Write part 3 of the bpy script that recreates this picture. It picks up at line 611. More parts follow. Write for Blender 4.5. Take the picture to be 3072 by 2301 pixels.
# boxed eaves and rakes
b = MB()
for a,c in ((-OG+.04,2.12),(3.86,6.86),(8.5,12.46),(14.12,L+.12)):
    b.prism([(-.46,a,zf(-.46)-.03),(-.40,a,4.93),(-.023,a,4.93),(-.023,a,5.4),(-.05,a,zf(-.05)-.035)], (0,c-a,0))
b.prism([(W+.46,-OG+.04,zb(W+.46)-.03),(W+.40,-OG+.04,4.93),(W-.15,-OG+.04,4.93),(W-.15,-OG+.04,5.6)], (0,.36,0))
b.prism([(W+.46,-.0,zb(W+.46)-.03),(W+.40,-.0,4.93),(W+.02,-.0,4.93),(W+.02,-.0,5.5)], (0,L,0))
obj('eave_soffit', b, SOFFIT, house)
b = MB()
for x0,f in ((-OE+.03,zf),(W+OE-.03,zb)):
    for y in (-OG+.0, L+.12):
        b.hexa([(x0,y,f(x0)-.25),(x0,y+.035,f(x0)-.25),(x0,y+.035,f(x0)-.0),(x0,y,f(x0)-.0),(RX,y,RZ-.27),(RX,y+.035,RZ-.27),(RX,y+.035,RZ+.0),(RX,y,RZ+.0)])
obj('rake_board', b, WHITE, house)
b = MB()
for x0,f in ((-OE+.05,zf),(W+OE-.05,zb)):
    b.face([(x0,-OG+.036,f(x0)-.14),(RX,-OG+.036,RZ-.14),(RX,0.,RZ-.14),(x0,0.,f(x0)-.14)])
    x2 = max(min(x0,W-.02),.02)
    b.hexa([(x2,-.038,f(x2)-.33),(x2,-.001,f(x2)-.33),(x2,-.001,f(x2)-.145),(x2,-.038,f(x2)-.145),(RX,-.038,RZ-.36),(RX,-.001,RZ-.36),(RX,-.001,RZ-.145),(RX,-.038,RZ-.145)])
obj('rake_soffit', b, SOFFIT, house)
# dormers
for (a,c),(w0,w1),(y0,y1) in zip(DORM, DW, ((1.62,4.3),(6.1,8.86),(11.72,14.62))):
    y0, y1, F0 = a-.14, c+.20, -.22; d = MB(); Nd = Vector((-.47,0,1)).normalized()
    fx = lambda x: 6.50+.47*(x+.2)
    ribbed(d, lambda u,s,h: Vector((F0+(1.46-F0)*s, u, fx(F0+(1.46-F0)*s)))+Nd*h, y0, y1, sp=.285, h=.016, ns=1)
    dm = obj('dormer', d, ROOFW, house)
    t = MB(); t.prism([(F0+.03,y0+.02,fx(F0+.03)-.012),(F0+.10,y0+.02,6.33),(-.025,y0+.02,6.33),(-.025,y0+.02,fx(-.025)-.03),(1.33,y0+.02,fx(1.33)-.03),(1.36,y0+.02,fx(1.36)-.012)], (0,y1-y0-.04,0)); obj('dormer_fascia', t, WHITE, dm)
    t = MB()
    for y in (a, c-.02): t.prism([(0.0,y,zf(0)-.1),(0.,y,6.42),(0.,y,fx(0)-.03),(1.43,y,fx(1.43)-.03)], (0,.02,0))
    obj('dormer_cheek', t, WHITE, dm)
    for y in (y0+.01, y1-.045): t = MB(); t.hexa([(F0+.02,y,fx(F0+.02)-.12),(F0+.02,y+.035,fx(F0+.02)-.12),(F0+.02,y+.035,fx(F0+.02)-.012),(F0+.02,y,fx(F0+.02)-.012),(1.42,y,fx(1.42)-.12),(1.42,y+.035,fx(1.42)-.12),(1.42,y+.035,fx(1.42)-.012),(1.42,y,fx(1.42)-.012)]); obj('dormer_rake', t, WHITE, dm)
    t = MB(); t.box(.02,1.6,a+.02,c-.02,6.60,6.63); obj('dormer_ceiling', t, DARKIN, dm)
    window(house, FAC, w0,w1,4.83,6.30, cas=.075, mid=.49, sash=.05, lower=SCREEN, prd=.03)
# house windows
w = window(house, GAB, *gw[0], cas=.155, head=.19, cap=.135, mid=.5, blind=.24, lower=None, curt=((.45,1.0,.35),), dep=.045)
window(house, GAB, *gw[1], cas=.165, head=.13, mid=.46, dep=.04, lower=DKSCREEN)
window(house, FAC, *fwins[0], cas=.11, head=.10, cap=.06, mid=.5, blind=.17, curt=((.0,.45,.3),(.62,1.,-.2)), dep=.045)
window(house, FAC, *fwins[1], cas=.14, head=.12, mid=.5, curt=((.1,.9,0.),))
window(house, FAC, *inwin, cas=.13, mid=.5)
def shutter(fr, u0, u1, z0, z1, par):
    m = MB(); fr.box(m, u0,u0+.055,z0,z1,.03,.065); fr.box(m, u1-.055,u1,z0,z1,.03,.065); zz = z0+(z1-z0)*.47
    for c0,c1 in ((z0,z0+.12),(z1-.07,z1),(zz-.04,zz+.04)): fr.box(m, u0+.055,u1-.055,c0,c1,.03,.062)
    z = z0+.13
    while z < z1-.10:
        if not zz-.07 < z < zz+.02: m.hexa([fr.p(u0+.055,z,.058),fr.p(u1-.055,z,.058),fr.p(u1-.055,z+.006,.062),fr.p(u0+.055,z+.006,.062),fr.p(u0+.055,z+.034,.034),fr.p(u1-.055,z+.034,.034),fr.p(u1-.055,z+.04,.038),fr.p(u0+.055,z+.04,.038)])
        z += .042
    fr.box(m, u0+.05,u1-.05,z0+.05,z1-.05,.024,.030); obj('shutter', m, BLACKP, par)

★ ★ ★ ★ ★

* **Task instructions**: State the number of lines that contain the string "house", with no other words.

* **The solution**: 11